Y'all have supportive SOs? I hope so.
Same. I think I'm bothering her but she encourages me to play, tells me to not worry about the neighbors and tries to get me to buy what I want (I'm the cheap one). She's a gift.
 
100% yes... Then again, I've never put her in a position where she needed to defend herself.

She could care a less about what I do in terms of gear sales/purchases. She's never once balked at gigs, teaching schedules or practicing.

However, I have always never put her in the second chair either. My family has always come first so when there are times where conflicts between drums and family stuff comes up - I always go the family direction.
 
My wife has been extremely supportive and gracious over the years. I'm very fortunate. But family always comes first and we both have had to sacrifice at times over the years . . . and drums were typically the first to go in lieu of other options. I've been supportive of her endeavors as well. She wanted to be a stay at home Mom for our daughters for years. When she wanted to return to work there was no question so long as it was something she wanted to do. She always got the brand new car as a daily driver (I finally got my first new car in 2016). Recently when I brought up the possibility of getting a bass guitar (I have absolutely no background with guitars) she just asked why. She knows I already have a Five Part Plan in place for when I ultimately retire. I explained I've added Part Six for something additional to challenge me mentally in hopes of staving off any sort of dementia. She responded: "Absolutely. Get it." I've told her repeatedly ever since we got married "all I want to do is grow old with you and my gear."
 
See I would never do this because the wedding is HER day. (Do guys fret over and look forward to their wedding day as if it was the best day in their life?)

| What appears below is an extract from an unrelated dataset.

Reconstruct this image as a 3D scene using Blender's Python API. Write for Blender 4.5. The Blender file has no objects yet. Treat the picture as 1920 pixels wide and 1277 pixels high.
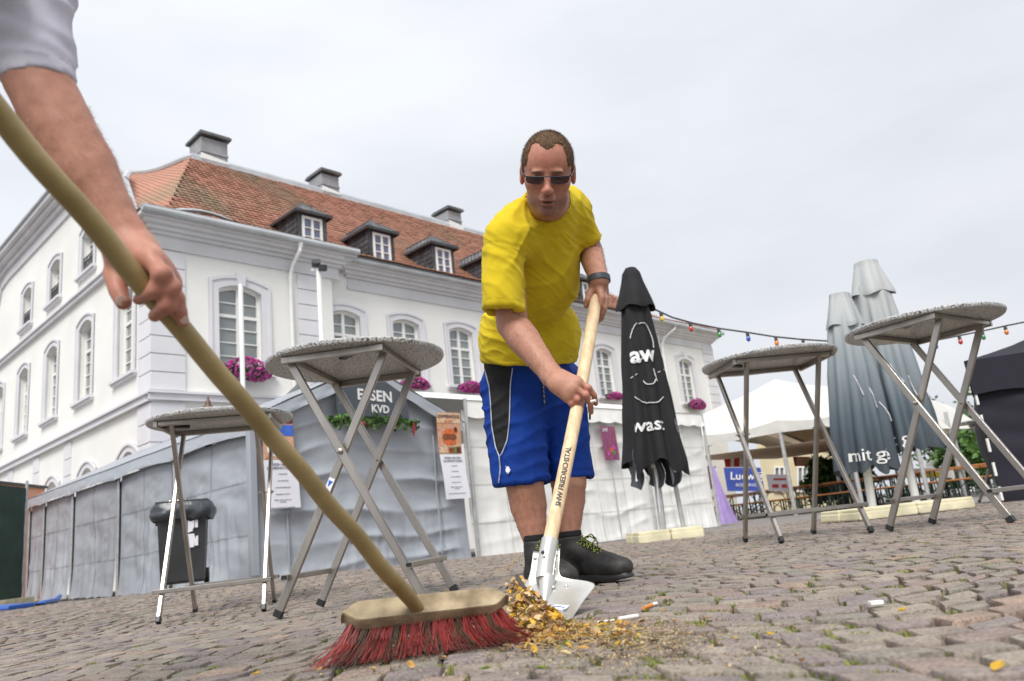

I always thought the better part of playing drums is not to play them at my wedding. I'm not a fan of stealing her thunder on that particular day.

i married a woman who believes solidly that the wedding is our day and that one way among many that she shows me she loves me is by celebrating my strengths and interests as i do hers. we have been married for 15 years now and have never had a fight. I am her thunder
 
My wife is Fonzy cool with the drumming, she wouldn't be my wife otherwise. The fact it pays for stuff usually helps. Only thing I get moaned at is for ranting about a nights work as soon as I get back at 2/3 in the morning but she has the bad taste to disturb me before the crack of noon so it evens itself out :)

She disappears to Ireland several times a year visiting friends, family and goes to Spain with the outlaw every summer, she hasn't not come back yet so I must be doing something right.

We don't step on each others toes, and meet in the middle......most of the time ;)
 
My wife is super supportive. I didn’t have any drums when we married and she knew how much I missed playing, but family priorities come first and the trade off was worth it. Fast forward a decade...we were financially stable and the timing was right, so I invested in drums after being without for so long. I’m frugal and don’t really need to spend much on myself...except for fun drum splurges. My wife never questions my purchases because she knows how much I enjoy drums and drumming. She also knows that I’d be the first to sell my gear if times get tough and we needed the dough.